Was this helpful?
QUEL has three logical operators: and, or, and not. Not has the highest precedence, followed by and, and or has the least precedence. You can use parentheses to change this behavior. For example, the following expression:
exprA or exprB and exprC
is evaluated as:
exprA or (exprB and exprC)
To change the order of evaluation you must use parentheses:
(exprA or exprB) and exprC
When parenthesized as shown, the DBMS evaluates (exprA or exprB) first, then ands the result with exprC.
You can also use parentheses to change the default evaluation order of a series of expressions combined with the same logical operator. For example, the following expression:
exprA and exprB and exprC
is evaluated as:
(exprA and exprB) and exprC
To change this default left-to-right grouping, use parentheses as follows:
exprA and (exprB and exprC)
The parentheses direct the DBMS Server to and exprB and exprC and then ands that result with exprA.

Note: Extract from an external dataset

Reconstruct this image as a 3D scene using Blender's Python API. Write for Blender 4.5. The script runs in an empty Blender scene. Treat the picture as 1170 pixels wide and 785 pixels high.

Note:  There is a per-query limit of 127 or expressions. Because the limit is checked after the query is optimized, it is not obvious that your query has exceeded the limit. The query optimizer converts all expressions to expressions combined using the and logical operator. The following example illustrates this effect of query optimization:
Before optimization
expressionA or (expressionB and expressionC)
After optimization
(expressionA or expressionB) and (expressionA or expressionC)
Note:  As a result of optimization, the number of ors in the query has doubled. To avoid exceeding the limit, be aware of this side-effect of query optimization.